### TASK TO COMPLETE
Please output the lines shown below exactly as they appear.

### COLLECTED MATERIAL
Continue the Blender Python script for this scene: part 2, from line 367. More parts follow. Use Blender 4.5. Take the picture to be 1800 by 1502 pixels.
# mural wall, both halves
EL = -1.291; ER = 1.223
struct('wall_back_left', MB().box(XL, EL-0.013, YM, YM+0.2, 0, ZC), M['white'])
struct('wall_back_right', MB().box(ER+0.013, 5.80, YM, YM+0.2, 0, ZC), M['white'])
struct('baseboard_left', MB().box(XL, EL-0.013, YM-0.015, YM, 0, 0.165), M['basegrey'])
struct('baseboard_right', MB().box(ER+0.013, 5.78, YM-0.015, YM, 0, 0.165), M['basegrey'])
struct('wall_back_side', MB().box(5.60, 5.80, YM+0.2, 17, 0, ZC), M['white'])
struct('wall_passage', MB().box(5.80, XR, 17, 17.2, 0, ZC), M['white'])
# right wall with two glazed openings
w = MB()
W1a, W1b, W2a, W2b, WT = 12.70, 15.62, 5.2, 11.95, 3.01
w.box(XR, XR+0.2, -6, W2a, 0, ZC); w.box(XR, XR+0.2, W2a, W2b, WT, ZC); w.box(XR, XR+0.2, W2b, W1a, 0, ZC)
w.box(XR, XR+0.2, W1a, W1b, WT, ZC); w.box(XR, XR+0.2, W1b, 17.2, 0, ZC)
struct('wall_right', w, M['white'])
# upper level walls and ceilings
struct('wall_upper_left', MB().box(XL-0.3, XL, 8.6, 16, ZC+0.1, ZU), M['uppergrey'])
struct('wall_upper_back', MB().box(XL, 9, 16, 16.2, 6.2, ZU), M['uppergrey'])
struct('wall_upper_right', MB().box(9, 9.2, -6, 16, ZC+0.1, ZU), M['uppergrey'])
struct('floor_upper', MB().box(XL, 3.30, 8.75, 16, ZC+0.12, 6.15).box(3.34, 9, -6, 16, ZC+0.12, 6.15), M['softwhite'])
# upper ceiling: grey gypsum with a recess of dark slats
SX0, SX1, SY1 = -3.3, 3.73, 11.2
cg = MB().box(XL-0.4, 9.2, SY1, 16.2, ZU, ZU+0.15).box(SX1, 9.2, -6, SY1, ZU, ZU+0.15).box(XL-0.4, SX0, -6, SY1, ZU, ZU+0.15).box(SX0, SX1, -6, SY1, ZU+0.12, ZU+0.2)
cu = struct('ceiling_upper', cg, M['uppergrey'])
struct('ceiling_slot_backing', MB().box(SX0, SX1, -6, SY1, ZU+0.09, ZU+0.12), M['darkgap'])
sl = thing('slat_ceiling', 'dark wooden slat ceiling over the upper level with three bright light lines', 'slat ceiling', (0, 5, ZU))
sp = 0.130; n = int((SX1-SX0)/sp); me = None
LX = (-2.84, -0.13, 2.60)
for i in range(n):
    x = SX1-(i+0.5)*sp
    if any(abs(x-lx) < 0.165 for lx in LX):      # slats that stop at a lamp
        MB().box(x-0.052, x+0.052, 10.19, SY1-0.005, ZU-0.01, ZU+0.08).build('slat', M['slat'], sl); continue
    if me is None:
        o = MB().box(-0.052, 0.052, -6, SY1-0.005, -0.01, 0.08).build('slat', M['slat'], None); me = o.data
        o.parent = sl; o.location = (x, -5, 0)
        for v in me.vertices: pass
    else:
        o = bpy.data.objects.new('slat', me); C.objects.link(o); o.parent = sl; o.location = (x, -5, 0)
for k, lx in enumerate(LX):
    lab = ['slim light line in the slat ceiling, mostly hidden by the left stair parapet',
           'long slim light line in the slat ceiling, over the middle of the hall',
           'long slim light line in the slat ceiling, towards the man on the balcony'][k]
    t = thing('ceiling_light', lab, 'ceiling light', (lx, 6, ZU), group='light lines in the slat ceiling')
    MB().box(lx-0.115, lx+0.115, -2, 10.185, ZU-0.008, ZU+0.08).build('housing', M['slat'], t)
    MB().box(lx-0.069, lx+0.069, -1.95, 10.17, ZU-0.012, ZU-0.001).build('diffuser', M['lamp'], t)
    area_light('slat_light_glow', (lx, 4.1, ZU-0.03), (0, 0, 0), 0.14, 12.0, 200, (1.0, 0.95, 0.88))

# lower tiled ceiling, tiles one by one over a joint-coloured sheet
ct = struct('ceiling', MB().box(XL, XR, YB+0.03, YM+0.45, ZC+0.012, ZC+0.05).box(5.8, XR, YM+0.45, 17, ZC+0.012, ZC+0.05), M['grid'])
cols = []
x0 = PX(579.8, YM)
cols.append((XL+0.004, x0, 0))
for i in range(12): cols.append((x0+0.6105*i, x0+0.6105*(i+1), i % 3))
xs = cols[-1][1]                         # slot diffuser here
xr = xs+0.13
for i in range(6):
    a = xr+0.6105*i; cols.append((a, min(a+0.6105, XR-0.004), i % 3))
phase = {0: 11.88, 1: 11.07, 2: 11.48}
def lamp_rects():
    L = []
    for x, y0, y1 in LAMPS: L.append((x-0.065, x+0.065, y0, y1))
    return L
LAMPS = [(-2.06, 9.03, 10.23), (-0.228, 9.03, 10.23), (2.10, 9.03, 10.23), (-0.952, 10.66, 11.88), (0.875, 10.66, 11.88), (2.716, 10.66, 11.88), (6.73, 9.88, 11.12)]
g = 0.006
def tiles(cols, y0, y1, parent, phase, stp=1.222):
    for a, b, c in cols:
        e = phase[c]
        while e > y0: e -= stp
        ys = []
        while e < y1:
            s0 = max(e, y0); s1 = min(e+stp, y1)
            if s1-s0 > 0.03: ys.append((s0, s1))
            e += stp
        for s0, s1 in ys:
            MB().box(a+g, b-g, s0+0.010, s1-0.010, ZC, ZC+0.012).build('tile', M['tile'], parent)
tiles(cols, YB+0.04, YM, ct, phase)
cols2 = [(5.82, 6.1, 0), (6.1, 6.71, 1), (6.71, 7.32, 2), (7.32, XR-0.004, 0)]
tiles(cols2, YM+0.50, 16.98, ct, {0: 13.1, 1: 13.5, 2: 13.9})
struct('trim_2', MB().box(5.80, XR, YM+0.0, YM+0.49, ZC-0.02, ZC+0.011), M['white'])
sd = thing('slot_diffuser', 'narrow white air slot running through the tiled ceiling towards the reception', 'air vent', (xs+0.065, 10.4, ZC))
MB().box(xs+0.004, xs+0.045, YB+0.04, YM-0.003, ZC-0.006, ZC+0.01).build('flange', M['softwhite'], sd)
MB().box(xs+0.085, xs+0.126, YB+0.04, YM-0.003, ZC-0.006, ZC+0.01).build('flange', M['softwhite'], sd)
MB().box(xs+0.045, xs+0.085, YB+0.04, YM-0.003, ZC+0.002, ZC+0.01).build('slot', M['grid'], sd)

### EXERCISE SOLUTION
Continue the Blender Python script for this scene: part 2, from line 367. More parts follow. Use Blender 4.5. Take the picture to be 1800 by 1502 pixels.
# mural wall, both halves
EL = -1.291; ER = 1.223
struct('wall_back_left', MB().box(XL, EL-0.013, YM, YM+0.2, 0, ZC), M['white'])
struct('wall_back_right', MB().box(ER+0.013, 5.80, YM, YM+0.2, 0, ZC), M['white'])
struct('baseboard_left', MB().box(XL, EL-0.013, YM-0.015, YM, 0, 0.165), M['basegrey'])
struct('baseboard_right', MB().box(ER+0.013, 5.78, YM-0.015, YM, 0, 0.165), M['basegrey'])
struct('wall_back_side', MB().box(5.60, 5.80, YM+0.2, 17, 0, ZC), M['white'])
struct('wall_passage', MB().box(5.80, XR, 17, 17.2, 0, ZC), M['white'])
# right wall with two glazed openings
w = MB()
W1a, W1b, W2a, W2b, WT = 12.70, 15.62, 5.2, 11.95, 3.01
w.box(XR, XR+0.2, -6, W2a, 0, ZC); w.box(XR, XR+0.2, W2a, W2b, WT, ZC); w.box(XR, XR+0.2, W2b, W1a, 0, ZC)
w.box(XR, XR+0.2, W1a, W1b, WT, ZC); w.box(XR, XR+0.2, W1b, 17.2, 0, ZC)
struct('wall_right', w, M['white'])
# upper level walls and ceilings
struct('wall_upper_left', MB().box(XL-0.3, XL, 8.6, 16, ZC+0.1, ZU), M['uppergrey'])
struct('wall_upper_back', MB().box(XL, 9, 16, 16.2, 6.2, ZU), M['uppergrey'])
struct('wall_upper_right', MB().box(9, 9.2, -6, 16, ZC+0.1, ZU), M['uppergrey'])
struct('floor_upper', MB().box(XL, 3.30, 8.75, 16, ZC+0.12, 6.15).box(3.34, 9, -6, 16, ZC+0.12, 6.15), M['softwhite'])
# upper ceiling: grey gypsum with a recess of dark slats
SX0, SX1, SY1 = -3.3, 3.73, 11.2
cg = MB().box(XL-0.4, 9.2, SY1, 16.2, ZU, ZU+0.15).box(SX1, 9.2, -6, SY1, ZU, ZU+0.15).box(XL-0.4, SX0, -6, SY1, ZU, ZU+0.15).box(SX0, SX1, -6, SY1, ZU+0.12, ZU+0.2)
cu = struct('ceiling_upper', cg, M['uppergrey'])
struct('ceiling_slot_backing', MB().box(SX0, SX1, -6, SY1, ZU+0.09, ZU+0.12), M['darkgap'])
sl = thing('slat_ceiling', 'dark wooden slat ceiling over the upper level with three bright light lines', 'slat ceiling', (0, 5, ZU))
sp = 0.130; n = int((SX1-SX0)/sp); me = None
LX = (-2.84, -0.13, 2.60)
for i in range(n):
    x = SX1-(i+0.5)*sp
    if any(abs(x-lx) < 0.165 for lx in LX):      # slats that stop at a lamp
        MB().box(x-0.052, x+0.052, 10.19, SY1-0.005, ZU-0.01, ZU+0.08).build('slat', M['slat'], sl); continue
    if me is None:
        o = MB().box(-0.052, 0.052, -6, SY1-0.005, -0.01, 0.08).build('slat', M['slat'], None); me = o.data
        o.parent = sl; o.location = (x, -5, 0)
        for v in me.vertices: pass
    else:
        o = bpy.data.objects.new('slat', me); C.objects.link(o); o.parent = sl; o.location = (x, -5, 0)
for k, lx in enumerate(LX):
    lab = ['slim light line in the slat ceiling, mostly hidden by the left stair parapet',
           'long slim light line in the slat ceiling, over the middle of the hall',
           'long slim light line in the slat ceiling, towards the man on the balcony'][k]
    t = thing('ceiling_light', lab, 'ceiling light', (lx, 6, ZU), group='light lines in the slat ceiling')
    MB().box(lx-0.115, lx+0.115, -2, 10.185, ZU-0.008, ZU+0.08).build('housing', M['slat'], t)
    MB().box(lx-0.069, lx+0.069, -1.95, 10.17, ZU-0.012, ZU-0.001).build('diffuser', M['lamp'], t)
    area_light('slat_light_glow', (lx, 4.1, ZU-0.03), (0, 0, 0), 0.14, 12.0, 200, (1.0, 0.95, 0.88))

# lower tiled ceiling, tiles one by one over a joint-coloured sheet
ct = struct('ceiling', MB().box(XL, XR, YB+0.03, YM+0.45, ZC+0.012, ZC+0.05).box(5.8, XR, YM+0.45, 17, ZC+0.012, ZC+0.05), M['grid'])
cols = []
x0 = PX(579.8, YM)
cols.append((XL+0.004, x0, 0))
for i in range(12): cols.append((x0+0.6105*i, x0+0.6105*(i+1), i % 3))
xs = cols[-1][1]                         # slot diffuser here
xr = xs+0.13
for i in range(6):
    a = xr+0.6105*i; cols.append((a, min(a+0.6105, XR-0.004), i % 3))
phase = {0: 11.88, 1: 11.07, 2: 11.48}
def lamp_rects():
    L = []
    for x, y0, y1 in LAMPS: L.append((x-0.065, x+0.065, y0, y1))
    return L
LAMPS = [(-2.06, 9.03, 10.23), (-0.228, 9.03, 10.23), (2.10, 9.03, 10.23), (-0.952, 10.66, 11.88), (0.875, 10.66, 11.88), (2.716, 10.66, 11.88), (6.73, 9.88, 11.12)]
g = 0.006
def tiles(cols, y0, y1, parent, phase, stp=1.222):
    for a, b, c in cols:
        e = phase[c]
        while e > y0: e -= stp
        ys = []
        while e < y1:
            s0 = max(e, y0); s1 = min(e+stp, y1)
            if s1-s0 > 0.03: ys.append((s0, s1))
            e += stp
        for s0, s1 in ys:
            MB().box(a+g, b-g, s0+0.010, s1-0.010, ZC, ZC+0.012).build('tile', M['tile'], parent)
tiles(cols, YB+0.04, YM, ct, phase)
cols2 = [(5.82, 6.1, 0), (6.1, 6.71, 1), (6.71, 7.32, 2), (7.32, XR-0.004, 0)]
tiles(cols2, YM+0.50, 16.98, ct, {0: 13.1, 1: 13.5, 2: 13.9})
struct('trim_2', MB().box(5.80, XR, YM+0.0, YM+0.49, ZC-0.02, ZC+0.011), M['white'])
sd = thing('slot_diffuser', 'narrow white air slot running through the tiled ceiling towards the reception', 'air vent', (xs+0.065, 10.4, ZC))
MB().box(xs+0.004, xs+0.045, YB+0.04, YM-0.003, ZC-0.006, ZC+0.01).build('flange', M['softwhite'], sd)
MB().box(xs+0.085, xs+0.126, YB+0.04, YM-0.003, ZC-0.006, ZC+0.01).build('flange', M['softwhite'], sd)
MB().box(xs+0.045, xs+0.085, YB+0.04, YM-0.003, ZC+0.002, ZC+0.01).build('slot', M['grid'], sd)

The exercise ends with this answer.